K) Com efeito, os fundamentos a invocar para o efeito de sustentar a diferenciação estão sujeitos aos testes do princípio da proporcionalidade, de modo que incorrerão em violação deste princípio, por inadequação e desnecessidade, diferenciações que não se sustentem em fundamentos que, demonstradamente, as justifiquem, do ponto de vista da sua estrita necessidade para assegurar a execução, de modo adequado, das prestações a contratar.

L) Ora, se o legislador não distingue e, pelo contrário, equipara diferentes categorias profissionais, de modo a reconhecer-lhes igual idoneidade para o efeito da realização do mesmo tipo de atos profissionais, não se vê que fundamentos poderão permitir sustentar a estrita necessidade de que esses atos sejam realizados por profissionais de apenas uma dessas categorias.

M) Por outro lado, vimos de início que decorre do princípio da concorrência o princípio favor participantis, que obriga as entidades adjudicantes a assegurar a máxima abertura à concorrência, permitindo, desse modo, uma igualdade efetiva entre operadores económicos no que toca à participação nos procedimentos de adjudicação (nesse sentido, cfr. artigo 18.º, n.º 1 da Diretiva 2014/24/UE).

N) Por conseguinte, também violará o princípio da concorrência e, em especial, o princípio favor participantis, a exclusão, sem justificação adequada e suficiente, de engenheiros técnicos, em sede de habilitação, quando a lei lhes confere competência para o exercício das funções às quais se dirige o contrato a celebrar no termo do procedimento de contratação, em igualdade de circunstâncias com os engenheiros.

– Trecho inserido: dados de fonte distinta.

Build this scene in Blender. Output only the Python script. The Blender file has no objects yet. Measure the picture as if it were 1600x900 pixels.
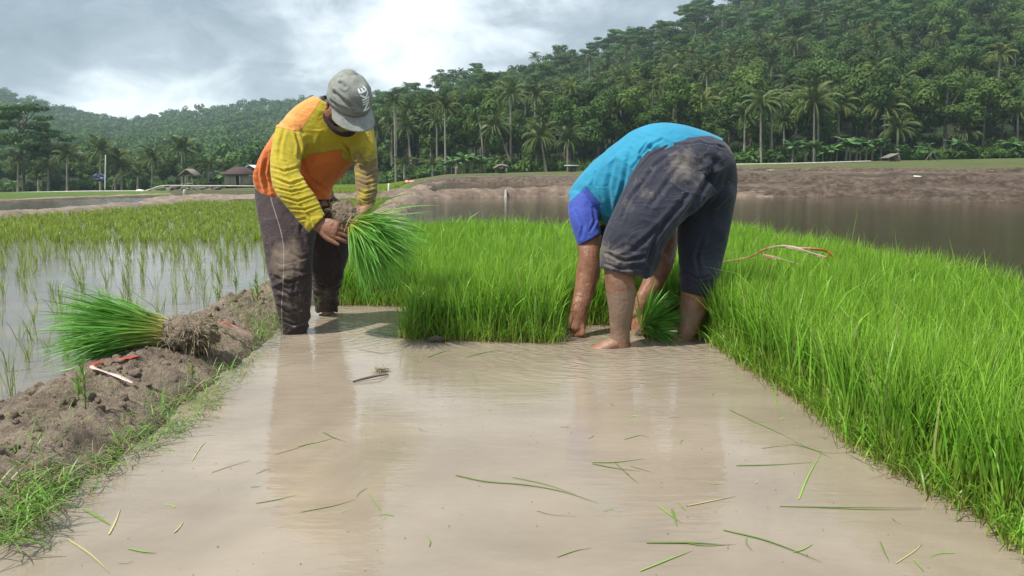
import bpy, bmesh, math, random
import numpy as np
from mathutils import Vector, Matrix

random.seed(7)
rng = np.random.default_rng(7)
SC = bpy.context.scene
COL = SC.collection

# ------------------------------------------------------------------ camera
TH = math.atan(180 / 1200.0)
CH = 0.88
CT, ST = math.cos(TH), math.sin(TH)
cam = bpy.data.cameras.new('camera')
cam.lens = 27.0
cam.sensor_width = 36.0
cam.clip_start = 0.05
cam.clip_end = 6000
camo = bpy.data.objects.new('camera', cam)
camo.location = (0, 0, CH)
camo.rotation_euler = (math.radians(90) - TH, 0, 0)
COL.objects.link(camo)
SC.camera = camo

# ------------------------------------------------------------------ light
SUN_EL, SUN_AZ = math.radians(60), math.radians(-118)      # azimuth clockwise from +Y
sdir = Vector((math.sin(SUN_AZ) * math.cos(SUN_EL), math.cos(SUN_AZ) * math.cos(SUN_EL), math.sin(SUN_EL)))
sun = bpy.data.lights.new('sun', 'SUN')
sun.energy = 4.0
sun.angle = math.radians(1.5)
sun.color = (1.0, 0.95, 0.86)
suno = bpy.data.objects.new('sun', sun)
suno.rotation_euler = sdir.to_track_quat('Z', 'Y').to_euler()
suno.location = (0, 0, 30)
COL.objects.link(suno)


class NT:
    """tiny node helper: values are sockets (linked) or constants"""
    def __init__(s, tree):
        s.t = tree
        s.t.nodes.clear()

    def n(s, typ, props=None, out=0, **ins):
        nd = s.t.nodes.new(typ)
        for k, v in (props or {}).items():
            setattr(nd, k, v)
        for k, v in ins.items():
            key = int(k[1:]) if k[0] == '_' else k.replace('_', ' ')
            s.set(nd.inputs[key], v)
        return nd.outputs[out] if out is not None else nd

    def set(s, sock, v):
        if isinstance(v, bpy.types.NodeSocket):
            s.t.links.new(v, sock)
        else:
            if isinstance(v, (tuple, list)) and len(v) == 3 and sock.type == 'RGBA':
                v = (*v, 1)
            sock.default_value = v

    def math(s, op, a, b=0.0, c=0.0, clamp=False):
        return s.n('ShaderNodeMath', {'operation': op, 'use_clamp': clamp}, _0=a, _1=b, _2=c)

    def vmath(s, op, a, b=(0, 0, 0), out=0):
        return s.n('ShaderNodeVectorMath', {'operation': op}, out=out, _0=a, _1=b)

    def mix(s, f, a, b, mode='MIX'):
        nd = s.t.nodes.new('ShaderNodeMix')
        nd.data_type = 'RGBA'
        nd.blend_type = mode
        s.set(nd.inputs[0], f); s.set(nd.inputs[6], a); s.set(nd.inputs[7], b)
        return nd.outputs[2]

    def noise(s, vec, scale, detail=4.0, rough=0.55, dist=0.0, out=0):
        return s.n('ShaderNodeTexNoise', out=out, Vector=vec, Scale=scale, Detail=detail, Roughness=rough, Distortion=dist)

    def ramp(s, f, stops, interp='LINEAR'):
        nd = s.t.nodes.new('ShaderNodeValToRGB')
        nd.color_ramp.interpolation = interp
        el = nd.color_ramp.elements
        while len(el) > 1:
            el.remove(el[-1])
        for i, (p, c) in enumerate(stops):
            e = el[0] if i == 0 else el.new(p)
            e.position = p
            e.color = (*c, 1) if isinstance(c, (tuple, list)) else (c, c, c, 1)
        s.set(nd.inputs[0], f)
        return nd.outputs[0]

    def mapr(s, f, a, b, c=0.0, d=1.0, smooth=False):
        return s.n('ShaderNodeMapRange', {'interpolation_type': 'SMOOTHSTEP' if smooth else 'LINEAR'}, _0=f, _1=a, _2=b, _3=c, _4=d)

    def attr(s, name, out=2):
        return s.n('ShaderNodeAttribute', {'attribute_name': name}, out=out)

    def obj(s):
        return s.n('ShaderNodeTexCoord', out=3)

    def pos(s):
        return s.n('ShaderNodeNewGeometry', out=0)

    def scalev(s, v, sc):
        return s.vmath('MULTIPLY', v, sc)

    def bump(s, h, dist=0.01, strength=1.0, normal=None):
        nd = s.n('ShaderNodeBump', out=None, Strength=strength, Distance=dist, Height=h)
        if normal is not None:
            s.set(nd.inputs['Normal'], normal)
        return nd.outputs[0]


# world: Nishita sky seen through a broken deck of grey cloud
world = bpy.data.worlds.new('World')
SC.world = world
world.use_nodes = True
w = NT(world.node_tree)
sky = w.n('ShaderNodeTexSky', {'sky_type': 'NISHITA', 'sun_disc': False, 'sun_elevation': SUN_EL,
                               'sun_rotation': SUN_AZ, 'air_density': 1.0, 'dust_density': 1.5})
skyc = w.vmath('MULTIPLY', sky, (0.10, 0.10, 0.10))
dirv = w.n('ShaderNodeTexCoord', out=0)
sep = w.n('ShaderNodeSeparateXYZ', out=None, Vector=dirv)
dx, dy, dz = sep.outputs
zz = w.math('ADD', w.math('ABSOLUTE', dz), 0.50)
cv = w.n('ShaderNodeCombineXYZ', X=w.math('DIVIDE', dx, zz), Y=w.math('DIVIDE', dy, zz), Z=0.3)
n1 = w.noise(cv, 2.6, 8, 0.55, 0.4)
n2 = w.noise(w.vmath('ADD', cv, (7.3, 2.1, 4.0)), 7.0, 8, 0.6, 0.5)


def sky_lobe(u, v, r, sx=1.0):
    d = Vector(((u - 800) / 1200, CT + (450 - v) / 1200 * ST, -ST + (450 - v) / 1200 * CT)).normalized()
    dd = w.vmath('SUBTRACT', dirv, tuple(d))
    dd = w.vmath('MULTIPLY', dd, (1 / sx, 1 / sx, 1.0))
    l = w.vmath('LENGTH', dd, out=1)
    return w.mapr(l, 0.0, r, 1.0, 0.0, True)


lob = w.math('MULTIPLY', sky_lobe(235, 172, 0.085, 2.0), 1.7)
for args, g in (((660, 70, 0.20, 1.3), 0.62), ((600, 10, 0.20, 1.6), 0.55), ((600, 120, 0.06, 1.4), 0.5), ((660, -260, 0.26, 1.5), 0.6)):
    lob = w.math('ADD', lob, w.math('MULTIPLY', sky_lobe(*args), g))
for args, g in (((280, 50, 0.18, 1.9), 0.62), ((30, 90, 0.14, 1.5), 0.3), ((960, 40, 0.16, 1.3), 0.22), ((560, 95, 0.05, 1.2), 0.25)):
    lob = w.math('SUBTRACT', lob, w.math('MULTIPLY', sky_lobe(*args), g))
base = w.math('ADD', w.math('MULTIPLY', w.mapr(n1, 0.28, 0.72), 0.56), w.math('MULTIPLY', w.mapr(n2, 0.3, 0.7), 0.42))
val = w.math('ADD', base, w.math('MULTIPLY', lob, 0.31))
cl = w.ramp(val, [(0.05, (0.155, 0.20, 0.235)), (0.28, (0.225, 0.275, 0.315)), (0.48, (0.33, 0.385, 0.43)),
                  (0.68, (0.56, 0.62, 0.66)), (0.92, (0.84, 0.88, 0.90))])
up = w.mapr(dz, 0.25, 0.9, 1.0, 1.35)
cl = w.vmath('MULTIPLY', cl, w.n('ShaderNodeCombineXYZ', X=up, Y=up, Z=up))
mixc = w.mix(0.90, skyc, cl)
bg = w.n('ShaderNodeBackground', Color=mixc, Strength=1.0)
w.t.links.new(bg, w.n('ShaderNodeOutputWorld', out=None).inputs[0])

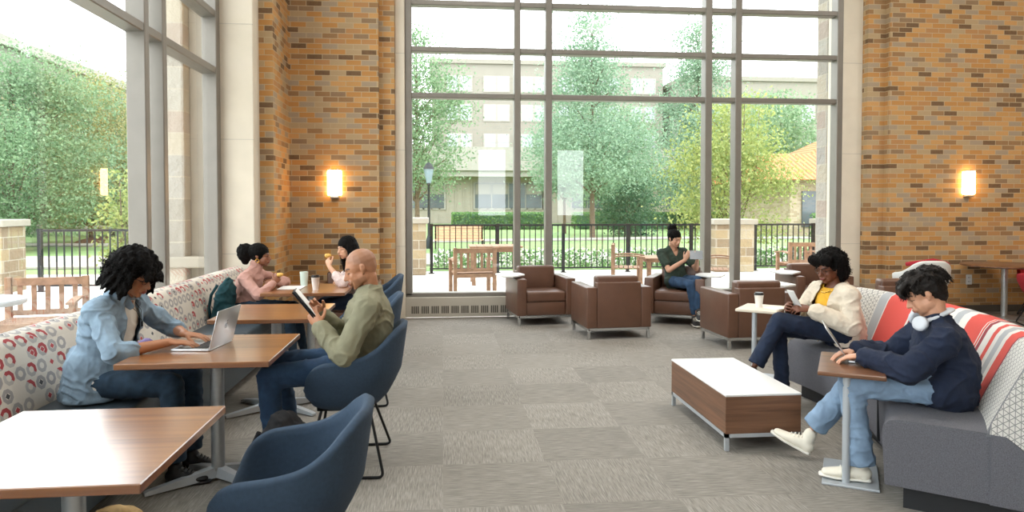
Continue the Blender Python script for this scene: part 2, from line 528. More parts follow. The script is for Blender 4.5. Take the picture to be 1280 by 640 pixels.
def wrinkle(amp=.006, f=9., seed=0., fine=.0015):
    def g(p):
        q = V((p.x*f+seed+p.z*2.5, p.y*f, p.z*f*1.25-p.x*2))
        w = noise.noise_vector(q*.5)*.9
        a = noise.noise(q+w)
        a2 = noise.noise(V((q.x*2.6+5, q.y*2.6, q.z*2.1))+w*1.5)
        r = max(0, 1-abs(a)*3.2); r2 = max(0, 1-abs(a2)*3.4)
        return amp*(.95*r*r-.3+.45*a)+amp*.22*(r2*r2-.3)
    return g
def fuzz(amp=.006, f=55.):
    def g(p): return amp*(noise.noise(p*f)+.6*noise.noise(p*f*2.1))
    return g

class Head:
    def __init__(s, C, f, u, k=1.):
        s.C = V(C); s.f = V(f).normalized(); u = V(u); s.u = (u-s.f*u.dot(s.f)).normalized(); s.r = s.f.cross(s.u).normalized(); s.k = k
    def p(s, x, y, z): return s.C+(s.r*x+s.f*y+s.u*z)*s.k
    def ax(s): return (s.r, s.f, s.u)
    def loc(s, co):
        d = co-np.array(s.C)[None]
        return np.stack([d@np.array(s.r), d@np.array(s.f), d@np.array(s.u)], 1)/s.k
    def add(s, b, female=False):
        k = s.k; A = s.ax(); e = lambda c, r: b.ell(s.p(*c), tuple(q*k for q in r), A)
        e((0, -.014, .036), (.074, .092, .080)); e((0, -.03, .01), (.068, .07, .07))
        e((0, .030, .018), (.064, .056, .062))
        e((0, .026, -.035), (.056 if female else .060, .055, .058))
        e((0, .048, -.078), (.036, .032, .024)); e((0, .064, -.092), (.020, .016, .014))
        e((.030, .040, -.066), (.026, .034, .026)); e((-.030, .040, -.066), (.026, .034, .026))
        e((.034, .058, -.026), (.026, .022, .028)); e((-.034, .058, -.026), (.026, .022, .028))
        e((0, .078, .024), (.046, .012, .010)); e((0, .082, -.055), (.028, .014, .020))
        e((0, .076, -.014), (.015, .022, .030))
        for q in (1, -1): e((.044*q, .008, -.046), (.021, .045, .034)); e((.040*q, .045, -.045), (.022, .028, .034))
        b.loft([s.p(0, .082, .016), s.p(0, .094, -.008), s.p(0, .105, -.028)], [.007*k, .009*k, .0115*k])
        e((.0105, .094, -.032), (.0075, .011, .007)); e((-.0105, .094, -.032), (.0075, .011, .007))
        e((0, .0925, -.0555), (.021, .0085, .0052)); e((0, .0905, -.066), (.018, .0085, .0062))
        for q in (1, -1):
            e((.030*q, .0715, .004), (.0145, .0105, .0085))
            b.loft([s.p(.072*q, -.004, -.024), s.p(.079*q, -.010, -.002), s.p(.078*q, -.012, .018)], [(.008*k, .010*k), (.010*k, .017*k), (.008*k, .013*k)], side=s.r)
    def colors(s, skin, lip, brow, beard=0., scalp=None, down=True):
        sk, lp, br = (np.array(lin(c)[:3]) for c in (skin, lip, brow))
        def g(co):
            n = len(co); out = np.tile(sk, (n, 1)); L = s.loc(co); x, y, z = np.abs(L[:, 0]), L[:, 1], L[:, 2]
            near = (x < .1) & (np.abs(y) < .14) & (np.abs(z) < .15)
            def put(m, c, a=1.): m = m & near; out[m] = out[m]*(1-a)+c*a
            if beard: put((y > -.01) & (z < -.045) & (z > -.13), br, beard*.8); put((y > .08) & (z > -.052) & (z < -.04) & (x < .03), br, beard)
            if scalp is not None: w_ = np.clip((z-.045+(.05-y).clip(0, .13)*.62)/.03, 0, 1)*np.clip((.085-y)/.03, 0, 1)*near*.6; out[:] = out*(1-w_[:, None])+np.array(lin(scalp)[:3])*w_[:, None]
            put((y > .05) & ((x-.0)**2/.022**2+(z+.0605)**2/.0115**2 < 1), lp, .85)
            put((y > .05) & (np.abs(x-.031) < .021) & (np.abs(z-.0235-.004*(1-((x-.031)/.02)**2)) < .0042), br, .85)
            if down: put((y > .045) & (((x-.031)/.017)**2+((z+.0005)/.0032)**2 < 1), br, .95)
            else:
                put((y > .045) & (((x-.031)/.0165)**2+((z-.004)/.0065)**2 < 1), np.array([.75, .72, .68]), 1)
                put((y > .045) & ((x-.031)**2+(z-.004)**2 < .0062**2), br*.3, 1)
                put((y > .045) & (((x-.031)/.018)**2+((z-.0105)/.0026)**2 < 1), br, .9)
            put((x > .018) & (x < .052) & (z < -.012) & (z > -.035) & (y > .04), np.array(lin(lip)[:3]), .12)
            return out
        return g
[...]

Estaremos, na verdade, nesse caso, perante uma restrição indevida da concorrência, como também o estaríamos na hipótese de serem excluídos engenheiros, sem justificação adequada e suficiente, em concursos dirigidos ao exercício de funções que eles podem desempenhar em igualdade de circunstâncias com engenheiros técnicos.

No quadro do direito constitucional:

O) “O princípio da igualdade está consagrado, em termos gerais, no artigo 13.º da Constituição, como um parâmetro estruturante do Estado de Direito, e, em particular, no artigo 266.º da Constituição, como um princípio conformador da atuação das entidades administrativas. Por conseguinte, mesmo que não existisse a União Europeia, nem Portugal estivesse nela integrado, o princípio da igualdade sempre teria de constituir, do estrito ponto de vista do Direito de fonte interna português, um princípio conformador do Direito da contratação pública, que, como tal, se encontra explicitado no artigo 1.º-A, n.º 1, do Código dos Contratos Públicos.

P) Não suscita, pois, qualquer dúvida que, no âmbito dos procedimentos de contratação pública que promovem, as entidades adjudicantes se encontram vinculadas ao respeito do princípio da igualdade.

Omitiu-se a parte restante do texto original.